▸ **WHAT IS NEEDED**
Each line from the start of the entries through the line that contains "sheet(xs[i], xs[i + 1], 1.50, 3.72, 0.006" should be output exactly, please.

## Start

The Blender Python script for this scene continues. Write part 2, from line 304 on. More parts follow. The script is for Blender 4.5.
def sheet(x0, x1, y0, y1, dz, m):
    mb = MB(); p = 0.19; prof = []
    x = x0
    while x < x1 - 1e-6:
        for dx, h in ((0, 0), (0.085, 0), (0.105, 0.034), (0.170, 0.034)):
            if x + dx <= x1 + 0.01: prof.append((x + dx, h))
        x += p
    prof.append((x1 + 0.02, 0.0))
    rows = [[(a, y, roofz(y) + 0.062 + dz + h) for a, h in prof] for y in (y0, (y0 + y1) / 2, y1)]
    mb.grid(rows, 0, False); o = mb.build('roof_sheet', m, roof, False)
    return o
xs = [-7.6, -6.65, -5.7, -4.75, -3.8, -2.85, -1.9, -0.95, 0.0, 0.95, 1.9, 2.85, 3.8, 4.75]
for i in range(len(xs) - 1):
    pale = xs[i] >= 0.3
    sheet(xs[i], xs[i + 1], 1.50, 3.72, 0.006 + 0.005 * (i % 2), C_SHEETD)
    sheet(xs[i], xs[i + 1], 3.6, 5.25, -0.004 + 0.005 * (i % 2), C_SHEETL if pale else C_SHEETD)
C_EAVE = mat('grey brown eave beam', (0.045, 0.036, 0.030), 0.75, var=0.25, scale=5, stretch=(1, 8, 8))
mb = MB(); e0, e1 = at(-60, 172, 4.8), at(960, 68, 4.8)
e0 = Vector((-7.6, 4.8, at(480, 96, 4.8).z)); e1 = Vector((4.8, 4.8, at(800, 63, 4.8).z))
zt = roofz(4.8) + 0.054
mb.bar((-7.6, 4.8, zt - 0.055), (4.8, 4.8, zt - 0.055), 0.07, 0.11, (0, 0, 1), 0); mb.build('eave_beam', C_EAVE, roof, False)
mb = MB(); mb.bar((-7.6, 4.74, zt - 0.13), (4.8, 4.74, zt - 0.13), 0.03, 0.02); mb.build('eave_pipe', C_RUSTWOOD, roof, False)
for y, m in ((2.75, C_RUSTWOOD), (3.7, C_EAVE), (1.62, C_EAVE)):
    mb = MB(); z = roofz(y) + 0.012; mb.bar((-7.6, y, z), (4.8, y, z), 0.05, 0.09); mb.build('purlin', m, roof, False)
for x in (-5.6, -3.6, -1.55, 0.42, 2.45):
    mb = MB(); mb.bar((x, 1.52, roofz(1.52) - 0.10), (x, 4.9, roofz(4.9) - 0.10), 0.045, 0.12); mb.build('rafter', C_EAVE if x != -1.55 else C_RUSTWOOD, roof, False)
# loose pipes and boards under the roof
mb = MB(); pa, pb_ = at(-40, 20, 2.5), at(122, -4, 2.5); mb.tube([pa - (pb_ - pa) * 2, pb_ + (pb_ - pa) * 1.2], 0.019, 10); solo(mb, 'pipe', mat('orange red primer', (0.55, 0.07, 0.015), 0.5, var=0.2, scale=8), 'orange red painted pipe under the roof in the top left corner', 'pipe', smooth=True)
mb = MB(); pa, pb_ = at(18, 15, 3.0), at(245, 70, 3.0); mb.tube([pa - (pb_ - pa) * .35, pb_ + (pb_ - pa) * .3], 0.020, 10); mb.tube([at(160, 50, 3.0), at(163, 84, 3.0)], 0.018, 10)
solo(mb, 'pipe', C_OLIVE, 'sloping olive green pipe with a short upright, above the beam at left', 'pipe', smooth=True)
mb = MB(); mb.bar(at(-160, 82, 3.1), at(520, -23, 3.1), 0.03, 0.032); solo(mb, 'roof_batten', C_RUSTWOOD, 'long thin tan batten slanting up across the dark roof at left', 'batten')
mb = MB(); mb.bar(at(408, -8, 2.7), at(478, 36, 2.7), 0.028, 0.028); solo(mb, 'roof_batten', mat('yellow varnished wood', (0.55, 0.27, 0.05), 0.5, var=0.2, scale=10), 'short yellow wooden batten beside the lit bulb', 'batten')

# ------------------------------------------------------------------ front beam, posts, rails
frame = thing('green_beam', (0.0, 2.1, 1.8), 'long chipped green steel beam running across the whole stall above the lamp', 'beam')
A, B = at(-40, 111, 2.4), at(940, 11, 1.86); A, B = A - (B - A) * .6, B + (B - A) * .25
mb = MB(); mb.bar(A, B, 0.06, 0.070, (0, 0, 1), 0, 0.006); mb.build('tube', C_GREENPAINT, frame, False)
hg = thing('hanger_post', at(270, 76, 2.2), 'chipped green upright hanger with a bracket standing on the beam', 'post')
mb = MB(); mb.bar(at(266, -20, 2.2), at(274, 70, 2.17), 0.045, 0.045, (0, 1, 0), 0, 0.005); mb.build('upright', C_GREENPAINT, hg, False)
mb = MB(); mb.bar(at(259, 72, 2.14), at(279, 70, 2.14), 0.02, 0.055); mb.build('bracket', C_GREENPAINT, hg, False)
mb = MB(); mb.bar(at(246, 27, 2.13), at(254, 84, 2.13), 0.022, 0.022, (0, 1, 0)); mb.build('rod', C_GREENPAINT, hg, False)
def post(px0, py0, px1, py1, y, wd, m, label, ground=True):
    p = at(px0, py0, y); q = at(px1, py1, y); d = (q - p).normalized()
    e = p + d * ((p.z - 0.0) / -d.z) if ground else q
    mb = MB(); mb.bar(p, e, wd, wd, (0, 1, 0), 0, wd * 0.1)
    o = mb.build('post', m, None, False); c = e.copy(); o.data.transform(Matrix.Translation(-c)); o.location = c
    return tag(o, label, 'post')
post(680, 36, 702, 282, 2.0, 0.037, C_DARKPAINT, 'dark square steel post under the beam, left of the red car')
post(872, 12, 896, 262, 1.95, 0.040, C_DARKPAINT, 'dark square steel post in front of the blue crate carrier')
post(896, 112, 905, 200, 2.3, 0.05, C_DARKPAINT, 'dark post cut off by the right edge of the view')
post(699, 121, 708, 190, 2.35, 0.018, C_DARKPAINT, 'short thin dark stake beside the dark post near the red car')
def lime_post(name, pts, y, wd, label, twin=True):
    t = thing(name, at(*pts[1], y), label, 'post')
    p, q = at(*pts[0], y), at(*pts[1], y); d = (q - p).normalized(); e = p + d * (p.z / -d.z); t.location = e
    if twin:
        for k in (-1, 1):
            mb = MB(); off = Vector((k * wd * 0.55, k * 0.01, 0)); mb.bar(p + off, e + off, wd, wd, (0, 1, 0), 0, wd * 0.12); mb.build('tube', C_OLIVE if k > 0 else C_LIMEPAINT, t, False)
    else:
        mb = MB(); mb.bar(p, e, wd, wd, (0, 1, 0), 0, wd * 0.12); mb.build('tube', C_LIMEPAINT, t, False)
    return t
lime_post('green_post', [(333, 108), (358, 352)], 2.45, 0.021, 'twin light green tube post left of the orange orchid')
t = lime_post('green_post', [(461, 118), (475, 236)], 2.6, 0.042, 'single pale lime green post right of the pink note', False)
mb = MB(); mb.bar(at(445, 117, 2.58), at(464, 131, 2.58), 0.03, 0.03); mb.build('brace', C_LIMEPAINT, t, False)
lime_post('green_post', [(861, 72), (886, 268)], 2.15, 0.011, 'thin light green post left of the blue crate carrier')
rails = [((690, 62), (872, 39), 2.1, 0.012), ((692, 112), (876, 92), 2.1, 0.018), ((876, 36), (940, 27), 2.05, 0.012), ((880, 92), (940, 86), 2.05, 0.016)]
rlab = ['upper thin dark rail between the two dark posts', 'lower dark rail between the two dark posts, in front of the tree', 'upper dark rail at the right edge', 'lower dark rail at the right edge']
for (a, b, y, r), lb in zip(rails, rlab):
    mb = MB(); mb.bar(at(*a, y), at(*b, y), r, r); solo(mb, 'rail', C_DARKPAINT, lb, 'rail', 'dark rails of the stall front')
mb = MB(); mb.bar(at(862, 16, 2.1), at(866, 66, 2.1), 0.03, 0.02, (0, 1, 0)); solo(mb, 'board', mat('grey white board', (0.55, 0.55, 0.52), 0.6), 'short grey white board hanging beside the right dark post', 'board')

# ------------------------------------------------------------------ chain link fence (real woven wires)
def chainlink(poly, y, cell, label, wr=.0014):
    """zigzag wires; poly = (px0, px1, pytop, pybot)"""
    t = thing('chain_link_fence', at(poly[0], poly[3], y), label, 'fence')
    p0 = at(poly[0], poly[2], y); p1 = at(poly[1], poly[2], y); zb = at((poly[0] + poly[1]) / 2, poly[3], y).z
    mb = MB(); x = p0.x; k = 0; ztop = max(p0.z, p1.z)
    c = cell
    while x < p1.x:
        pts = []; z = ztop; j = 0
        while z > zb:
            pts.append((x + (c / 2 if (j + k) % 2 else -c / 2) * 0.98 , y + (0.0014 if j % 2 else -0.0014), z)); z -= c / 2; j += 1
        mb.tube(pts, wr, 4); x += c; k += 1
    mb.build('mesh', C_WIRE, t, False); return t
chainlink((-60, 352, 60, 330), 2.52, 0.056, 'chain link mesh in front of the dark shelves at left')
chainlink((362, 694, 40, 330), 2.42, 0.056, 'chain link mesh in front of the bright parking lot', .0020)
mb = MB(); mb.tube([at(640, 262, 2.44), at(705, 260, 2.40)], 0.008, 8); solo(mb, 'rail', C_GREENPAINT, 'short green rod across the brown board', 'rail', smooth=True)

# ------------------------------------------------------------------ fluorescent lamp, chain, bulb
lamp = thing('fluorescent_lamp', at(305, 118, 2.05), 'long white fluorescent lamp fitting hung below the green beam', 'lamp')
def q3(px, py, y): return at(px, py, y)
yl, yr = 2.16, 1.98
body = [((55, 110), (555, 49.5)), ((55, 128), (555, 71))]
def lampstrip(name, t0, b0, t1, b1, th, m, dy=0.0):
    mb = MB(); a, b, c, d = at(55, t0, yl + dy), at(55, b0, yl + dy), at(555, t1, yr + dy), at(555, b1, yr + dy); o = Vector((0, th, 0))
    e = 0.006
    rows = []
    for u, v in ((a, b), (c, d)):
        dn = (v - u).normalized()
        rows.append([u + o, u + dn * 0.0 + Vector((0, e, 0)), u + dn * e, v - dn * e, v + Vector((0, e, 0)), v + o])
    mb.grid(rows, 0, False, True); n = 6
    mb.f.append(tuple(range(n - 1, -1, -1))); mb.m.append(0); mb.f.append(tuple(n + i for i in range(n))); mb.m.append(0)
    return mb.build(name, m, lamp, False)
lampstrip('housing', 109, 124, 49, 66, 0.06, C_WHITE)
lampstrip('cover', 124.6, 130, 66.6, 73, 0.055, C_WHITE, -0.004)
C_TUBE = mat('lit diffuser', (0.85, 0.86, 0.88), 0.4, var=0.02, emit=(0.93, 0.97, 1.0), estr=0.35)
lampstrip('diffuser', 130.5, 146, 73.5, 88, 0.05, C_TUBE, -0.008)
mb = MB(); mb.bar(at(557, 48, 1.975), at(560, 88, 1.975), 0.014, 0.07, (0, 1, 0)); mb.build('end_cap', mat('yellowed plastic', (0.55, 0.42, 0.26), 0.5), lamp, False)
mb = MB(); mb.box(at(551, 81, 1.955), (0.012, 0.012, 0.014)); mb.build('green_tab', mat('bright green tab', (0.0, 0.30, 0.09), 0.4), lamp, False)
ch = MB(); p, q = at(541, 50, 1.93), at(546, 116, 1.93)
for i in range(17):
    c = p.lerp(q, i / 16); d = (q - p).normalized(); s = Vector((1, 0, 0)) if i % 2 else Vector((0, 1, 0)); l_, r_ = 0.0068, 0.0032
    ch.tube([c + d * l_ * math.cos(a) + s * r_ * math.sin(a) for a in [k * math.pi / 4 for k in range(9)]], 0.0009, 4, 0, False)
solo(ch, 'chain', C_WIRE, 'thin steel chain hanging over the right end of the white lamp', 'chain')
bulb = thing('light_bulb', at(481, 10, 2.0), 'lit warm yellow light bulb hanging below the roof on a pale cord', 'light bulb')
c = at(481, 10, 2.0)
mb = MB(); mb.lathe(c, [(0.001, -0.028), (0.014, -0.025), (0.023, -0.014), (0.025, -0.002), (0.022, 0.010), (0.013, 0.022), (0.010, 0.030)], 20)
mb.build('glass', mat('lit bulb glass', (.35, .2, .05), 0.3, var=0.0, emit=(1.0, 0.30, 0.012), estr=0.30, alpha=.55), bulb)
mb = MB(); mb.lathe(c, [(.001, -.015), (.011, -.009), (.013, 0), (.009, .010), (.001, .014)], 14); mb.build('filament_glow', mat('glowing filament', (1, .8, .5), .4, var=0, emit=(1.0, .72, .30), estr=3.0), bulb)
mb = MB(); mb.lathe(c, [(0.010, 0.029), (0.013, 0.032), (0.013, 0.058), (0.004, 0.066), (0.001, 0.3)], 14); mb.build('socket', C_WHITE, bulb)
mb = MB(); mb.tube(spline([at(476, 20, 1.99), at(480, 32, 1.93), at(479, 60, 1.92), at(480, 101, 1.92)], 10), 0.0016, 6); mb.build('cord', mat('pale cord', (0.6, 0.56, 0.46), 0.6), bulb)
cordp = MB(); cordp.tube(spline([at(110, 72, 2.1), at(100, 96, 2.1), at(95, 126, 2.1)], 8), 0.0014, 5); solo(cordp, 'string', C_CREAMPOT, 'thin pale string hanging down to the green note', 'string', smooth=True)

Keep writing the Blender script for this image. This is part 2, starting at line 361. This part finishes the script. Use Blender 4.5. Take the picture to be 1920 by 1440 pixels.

## End

▸ **WORKED ANSWER**
The Blender Python script for this scene continues. Write part 2, from line 304 on. More parts follow. The script is for Blender 4.5.
def sheet(x0, x1, y0, y1, dz, m):
    mb = MB(); p = 0.19; prof = []
    x = x0
    while x < x1 - 1e-6:
        for dx, h in ((0, 0), (0.085, 0), (0.105, 0.034), (0.170, 0.034)):
            if x + dx <= x1 + 0.01: prof.append((x + dx, h))
        x += p
    prof.append((x1 + 0.02, 0.0))
    rows = [[(a, y, roofz(y) + 0.062 + dz + h) for a, h in prof] for y in (y0, (y0 + y1) / 2, y1)]
    mb.grid(rows, 0, False); o = mb.build('roof_sheet', m, roof, False)
    return o
xs = [-7.6, -6.65, -5.7, -4.75, -3.8, -2.85, -1.9, -0.95, 0.0, 0.95, 1.9, 2.85, 3.8, 4.75]
for i in range(len(xs) - 1):
    pale = xs[i] >= 0.3
    sheet(xs[i], xs[i + 1], 1.50, 3.72, 0.006 + 0.005 * (i % 2), C_SHEETD)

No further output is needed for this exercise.